Ainda segundo o referido autor, a dissimulação é um conceito que abriga não os atos ilícitos, como o dolo, a fraude e a simulação, mas todas as condutas que, embora sejam formalmente lícitas, revelem o exercício abusivo do ato, revelado pelo descompasso entre a sua motivação econômica e os efeitos por ele produzidos, com o intuito único ou preponderante de obter uma economia de imposto, em violação à isonomia e à capacidade contributiva.
Esta noção está relacionada à de abuso de direito que, no campo do direito tributário, diz respeito a condutas do agente, formalmente permitidas, mas realizadas com uma finalidade diversa daquela que a norma jurídica visava tutelar. O contribuinte se vale de um negócio, formalmente lícito, mas cuja intenção é diversa deste, voltando-se em realidade para a economia de tributo.
A legalidade, em realidade, não é ofendida. O tributo como ente legal já existe, mas pela utilização da dissimulação, em princípio, o fato não estaria abarcado na norma de incidência.

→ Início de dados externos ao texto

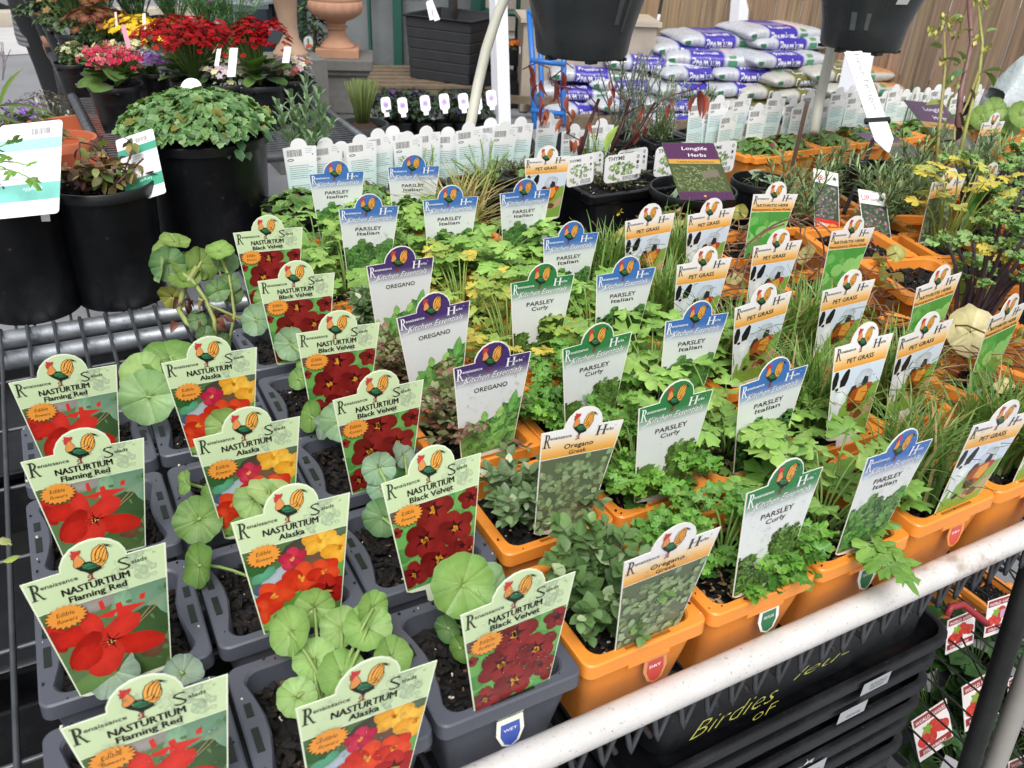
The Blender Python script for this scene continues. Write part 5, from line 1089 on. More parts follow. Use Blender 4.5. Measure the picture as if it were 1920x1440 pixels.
for (px, py, ln_, dx, c) in ((1765, 92, .03, (-1, 0, .5), '#8aa070'), (1790, 95, .035, (1, 0, -.4), '#7f9a66'), (1800, 120, .04, (-1, 0, .5), '#6f8a62'), (1815, 130, .045, (-.8, -.2, -.4), '#7a9a6e'), (1835, 140, .04, (.8, 0, .5), '#86a25a'), (1845, 135, .035, (1, 0, -.5), '#86a25a'), (1825, 60, .028, (-1, 0, .3), '#8fa060'), (1810, 35, .026, (-1, 0, .3), '#7f8f5c'), (1850, 60, .022, (1, 0, .6), '#86a25a'), (1790, 175, .035, (-.5, 0, -1), '#8fa048'), (1770, 195, .03, (-1, 0, .2), '#9aa85a'), (1800, 210, .03, (.6, 0, -1), '#5a4038'), (1820, 165, .03, (.5, 0, -1), '#8a7a56'), (1830, 175, .03, (-.3, 0, -1), '#a89a78'), (1790, 215, .035, (-.6, 0, -.6), '#86a050'), (1760, 270, .03, (.6, 0, .4), '#4a3a30'), (1740, 255, .028, (-.5, 0, .5), '#7a8a4a'), (1812, 190, .03, (0, 0, -1), '#3f2a30'), (1805, 180, .03, (-.4, 0, -1), '#4a3440'), (1798, 235, .03, (.2, 0, -1), '#3f2a30')):
    leaf(b, at(px, py, d=D+R2.uniform(-.01, .01)), (dx[0]*CR.x+.1, dx[0]*CR.y, dx[2]), ln_, ln_*.65, jit(L(c), .1, R2), OV, .35, .7, R2.uniform(-.6, .6), .12)
tag(link('flowering_kale', b.mesh('flowering_kale', LEAF, True)), 'tall bolted kale with yellow green flower buds at the right', 'herb plant')
# big dry cream leaf, pink runners
b = MB(); p = at(1780, 608, d=.90); R2 = random.Random(3)
roundleaf(b, at(1822, 622, d=.90), (-.25, -.8, .55), .030, L('#e3d6a4'), R2, 7, .1, .13, vein=L('#efe6c4')); b.tube([at(1795, 610, d=.905), at(1765, 600, d=.90), at(1740, 612, d=.92)], .0012, L('#b08a72'), n=6)
tag(link('dry_leaf', b.mesh('dry_leaf', LEAF, True)), 'big crumpled cream dry leaf hanging before a pennywort label', 'dry leaf')
for i, (pts, c, r, lab) in enumerate([([(1750, 812), (1785, 770), (1800, 742), (1822, 702)], '#b07a70', .0022, 'thick pink runner rising beside the big dry leaf'), ([(1800, 742), (1850, 740), (1918, 716)], '#b5837a', .0012, 'thin pink runner stretching to the right edge'), ([(1650, 590), (1720, 606), (1800, 660), (1920, 690)], '#8a5a4c', .0012, 'brown runner crossing behind the pennywort label'), ([(1790, 640), (1810, 680), (1870, 745), (1920, 770)], '#a0705e', .0011, 'reddish runner curving down at the right'), ([(1370, 520), (1400, 460), (1475, 412), (1530, 430), (1545, 480), (1520, 520), (1470, 545)], '#6f4c44', .0012, 'long brown tendril looping over the black pot'), ([(1475, 412), (1498, 420), (1498, 450), (1470, 530)], '#7a564a', .0009, 'thin tendril hooking down beside the pennywort label'), ([(1380, 560), (1420, 450), (1470, 420)], '#8a5a4c', .0011, 'bent tendril left of the loop')]):
    P = [at(x, y, d=(.93 if i < 4 else 1.06)+k*.008) for k, (x, y) in enumerate(pts)]; Q = []
    for k in range(len(P)-1):
        p0, p1, p2, p3 = P[max(0, k-1)], P[k], P[k+1], P[min(len(P)-1, k+2)]
        for j in range(6): t = j/6; Q.append(.5*((2*p1)+(p2-p0)*t+(2*p0-5*p1+4*p2-p3)*t*t+(3*p1-p0-3*p2+p3)*t*t*t))
    Q.append(P[-1]); b = MB(); b.tube(Q, r, L(c), n=6); tag(link('runner', b.mesh('runner', LEAF, True)), lab, 'plant runner', 'bare runners of the pennywort')
# serrated lavender sprigs
R2 = random.Random(31); b = MB()
for (px, py) in ((575, 150), (600, 170), (545, 178), (625, 230), (520, 195), (590, 260), (560, 215), (610, 205)):
    base = at(570+(px-570)*.3, 320, d=1.34); tip = at(px, py, d=1.30+R2.uniform(-.03, .03)); P = arc(base, tip, (0, 0, 0), 6); b.tube(P, .0013, L('#8aa380'), n=5)
    for j in range(16):
        t = .35+.65*j/16; i = min(5, int(t*6)); p = P[i].lerp(P[i+1], t*6-i); a = j*2.4; dd = Vector((math.cos(a), math.sin(a), 1.1+t)); leaf(b, p, dd, .034*(1.1-.5*t), .0075, jit(mix(L('#6f8f68'), L('#a3bf98'), R2.random()), .1, R2), [(0, .5)]+[(k/9, 1 if k % 2 else .72) for k in range(1, 8)]+[(1, .1)], .4, R2.uniform(.1, .6), 0)
tag(link('lavender', b.mesh('lavender', LEAF, True)), 'grey green toothed lavender shoots right of the lemon balm', 'herb plant')
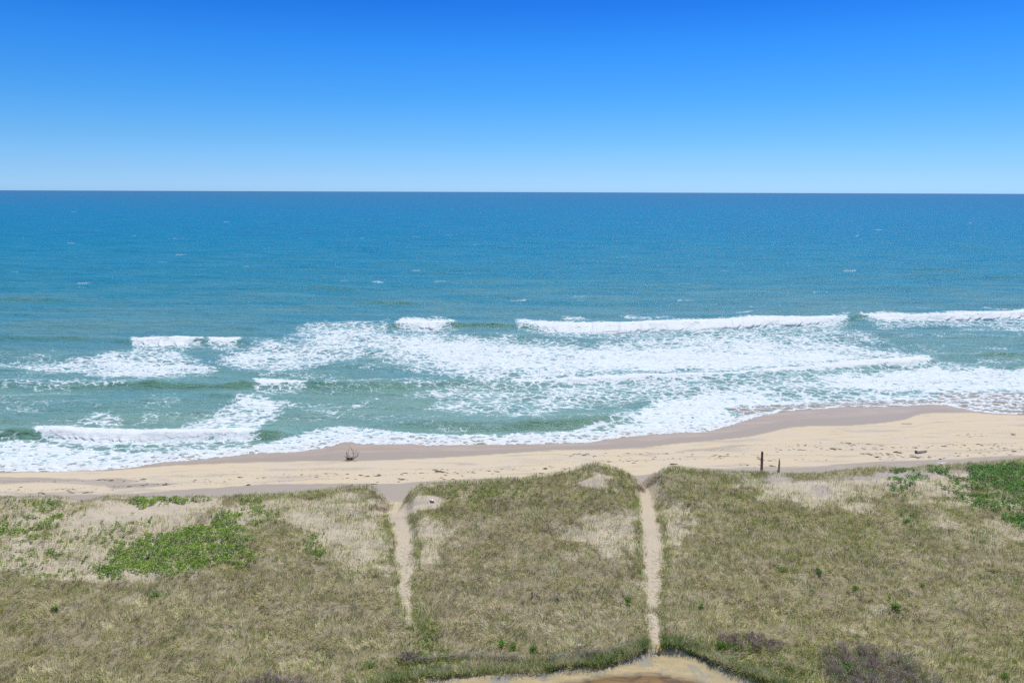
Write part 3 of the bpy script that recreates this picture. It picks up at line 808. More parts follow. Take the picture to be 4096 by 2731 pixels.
# wave ridges: (points, heights, front width, back width)
RIDGES = [
    ([(-700, 1360), (60, 1348), (260, 1345), (450, 1350), (527, 1360), (700, 1360), (960, 1362), (1080, 1372), (1200, 1376)], [0, .7, .9, .5, 1.0, 1.1, .9, .4, 0], 2.6, 6),
    ([(120, 1308), (220, 1304), (330, 1300), (480, 1305)], [0, .6, .5, 0], 2.6, 5),
    ([(700, 1314), (860, 1308), (960, 1306), (1100, 1312)], [0, .55, .6, 0], 2.6, 5),
    ([(-700, 1530), (0, 1528), (200, 1530), (350, 1524), (620, 1532), (800, 1534), (1020, 1532), (1220, 1534), (1450, 1533), (1700, 1526), (1900, 1522)], [.7, .8, 1.0, .9, 1.0, 1.1, 1.2, 1.1, .9, .7, .5], 2.8, 6),
    ([(760, 1582), (850, 1577), (940, 1580), (1040, 1590)], [0, .7, .6, 0], 2.4, 4.5),
    ([(200, 1625), (400, 1620), (560, 1612), (800, 1605)], [0, .35, .4, 0], 3, 6),
    ([(300, 1675), (420, 1665), (560, 1652), (640, 1650)], [0, .4, .3, 0], 2.5, 5),
    ([(-900, 1720), (-200, 1722), (60, 1724), (160, 1722), (400, 1733), (620, 1738), (900, 1735), (1040, 1733), (1110, 1733), (1190, 1738)], [1, 1.2, 1.3, 1.1, 1.0, 1.0, 1.0, 1.1, 1.0, 0], 1.7, 4),
    ([(1500, 1690), (1630, 1688), (1800, 1690), (1960, 1697), (2100, 1694), (2340, 1682), (2480, 1664), (2600, 1640)], [0, .65, .8, .6, .9, .9, .7, 0], 2.3, 4.5),
    ([(1380, 1206), (1480, 1202), (1600, 1204), (1760, 1210)], [0, .8, .9, 0], 3.5, 7),
    ([(950, 1165), (1130, 1148), (1300, 1150), (1500, 1160)], [0, .5, .6, 0], 3.5, 8),
    ([(-300, 1190), (50, 1192), (300, 1196), (520, 1192)], [.3, .7, .5, 0], 3.5, 8),
    ([(3560, 1074), (3680, 1070), (3800, 1076), (3900, 1078)], [0, .9, .8, 0], 5, 10),
    ([(3850, 1112), (4000, 1106), (4300, 1108)], [0, .8, .7], 5, 10),
    ([(3080, 1222), (3200, 1218), (3350, 1225)], [0, .6, 0], 3.5, 7),
    ([(3700, 1418), (3850, 1408), (3960, 1404), (4096, 1412), (4400, 1420)], [.2, .6, .9, .8, .5], 2.6, 5),
    ([(3700, 1340), (3900, 1345), (4096, 1350), (4300, 1350)], [0, .4, .4, .3], 3, 6),
    ([(1230, 1300), (1400, 1297), (1500, 1295), (1600, 1296), (1830, 1298), (2000, 1302), (2120, 1304), (2300, 1312), (2500, 1306), (2700, 1300), (2900, 1294), (3100, 1287), (3260, 1282), (3390, 1280), (3420, 1264), (3480, 1266), (3700, 1268), (3886, 1266), (4096, 1258), (4600, 1250)],
     [0, .6, .7, 1.1, 1.2, 1.0, 1.2, 1.3, 1.3, 1.3, 1.3, 1.2, 1.1, .9, .9, 1.2, 1.2, 1.1, 1.1, 1.0], 2.6, 7),
    ([(1770, 1528), (2000, 1524), (2200, 1520), (2600, 1508), (2950, 1492), (3200, 1468), (3500, 1452), (3725, 1440), (3780, 1436)], [.3, .5, .55, .6, .6, .65, .8, .9, 0], 2.0, 5),
    ([(2700, 1382), (2950, 1372), (3200, 1380)], [0, .3, 0], 3, 6),
    ([(900, 1440), (1200, 1450), (1480, 1455), (1600, 1450)], [0, .35, .4, 0], 3, 6),
    ([(2200, 1158), (2500, 1150), (2800, 1158)], [0, .4, 0], 4, 9),
    ([(3000, 1120), (3200, 1112), (3500, 1120)], [0, .5, 0], 4, 9),
]


def sea_z(x, y, spacing=0.5):
    s = y - ysea(x)
    amp = smooth((s + 1) / 30)
    wx_ = x + 3 * fbm(x / 60, y / 60, 2, 77)
    z = 0
    for lx, ly, a, sd in ((60, 20, .75, 1), (24, 8, .55, 2), (10, 3.6, .24, 3), (4.4, 1.9, .12, 4), (2.0, 1.1, .06, 5)):
        k = smooth((ly * 0.9 - spacing) / (ly * 0.6))
        ang = (sd - 3) * 0.07 + 0.05
        xr = wx_ * math.cos(ang) + y * math.sin(ang); yr = -wx_ * math.sin(ang) + y * math.cos(ang)
        n = perlin(xr / lx, yr / ly, sd + 80)
        n = np.where(n > 0, n * 1.25, n * 0.8)
        z = z + a * k * n
    z = z * (0.12 + 0.88 * amp)
    face = 0
    for pts, hs, wf, wb in RIDGES:
        a = np.array(pts, float)
        rx, ry = P(a[:, 0], a[:, 1], 0.7)
        o = np.argsort(rx); hs_ = np.array(hs)[o]
        yc = np.interp(x, rx[o], ry[o]) + 0.5 * fbm(x / 7, 0 * x, 3, 91)
        h = np.interp(x, rx[o], hs_, left=hs_[0] * 0.0, right=hs_[-1] * 0.0) * (0.9 + 0.25 * fbm(x / 5, 0 * x + 3, 2, 95))
        t = y - yc
        g = np.exp(-(t / np.where(t > 0, wb, wf)) ** 2)
        z = z + 1.25 * h * g
        # the front of a ridge stands steep
        face = np.maximum(face, h * np.exp(-((t + wf * 0.7) / (wf * 0.85)) ** 2))
    sh = smooth((s + 0.5) / 5)
    z = z * sh + 0.02
    return z, face


sea_rows = [90.0]
while sea_rows[-1] < 330: sea_rows.append(sea_rows[-1] + 0.38)
st = 0.38
while sea_rows[-1] < 2500: st *= 1.009; sea_rows.append(sea_rows[-1] + st)
while sea_rows[-1] < 200000: st *= 1.08; sea_rows.append(sea_rows[-1] + st)
sea_rows = np.array(sea_rows)
tn = np.concatenate([-np.geomspace(6, 0.86, 40)[:-1], np.linspace(-0.86, 0.86, 1051), np.geomspace(0.86, 6, 40)[1:]])
SYg, TNg = np.meshgrid(sea_rows, tn, indexing='ij')
SXg = TNg * np.maximum(SYg, 150.0)
spc = np.gradient(sea_rows)[:, None] * np.ones_like(SXg)
spc = np.maximum(spc, np.gradient(tn)[None, :] * np.maximum(SYg, 150.0) * 0.5)
SZg, FACE = sea_z(SXg, SYg, spc)
px_s, py_s = chart(SXg, SYg, 0.0)
FO = R_foam.at(px_s, py_s) * (SYg < 3500)
FILM = R_film.at(px_s, py_s) * (SYg < 400)
keep_row = sea_rows > 0
nI, nJ = SXg.shape
idx = np.arange(nI * nJ).reshape(nI, nJ)
quads = np.stack([idx[:-1, :-1], idx[:-1, 1:], idx[1:, 1:], idx[1:, :-1]], -1).reshape(-1, 4)
sd_ = (SYg - ysea(SXg))
ok = cell(sd_) > -4
quads = quads[ok]
u, inv = np.unique(quads, return_inverse=True)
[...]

A norma antielisiva funciona como um ajuste que tornará possível ao Fisco, atendidas as condições legais e cumprido o procedimento legal, a desconsideração, no caso concreto e para fins fiscais, do ato ou negócio.
Assim, embora a descrição da norma não preveja, em tese, o fato como tributável, permite-se, desde que verificada a dissimulação, um segundo momento de verificação, onde a conduta poderá ser desconsiderada.
Não se trata de interpretação econômica porque não se abre mão da legalidade, apenas se lhe confere certa e limitada elasticidade, em atenção à capacidade contributiva do sujeito passivo, à isonomia, à razoabilidade (compreendida como a noção de que a legalidade deve ser razoável), dentre outros princípios, desde que presente um fator permissivo que é aquele previsto na cláusula antielisiva.
Porém, essa desconsideração não é, e nem pode tornar-se arbitrária, já que pressupõe sempre a dissimulação a que se refere o parágrafo único do artigo 116 do CTN, a qual está ligada a idéia de abuso de direito.
A desconsideração estará submetida, outrossim, ao procedimento previsto em lei ordinária, e quaisquer excessos porventura cometidos pelo Fisco deverão ser contidos pelo Poder Judiciário.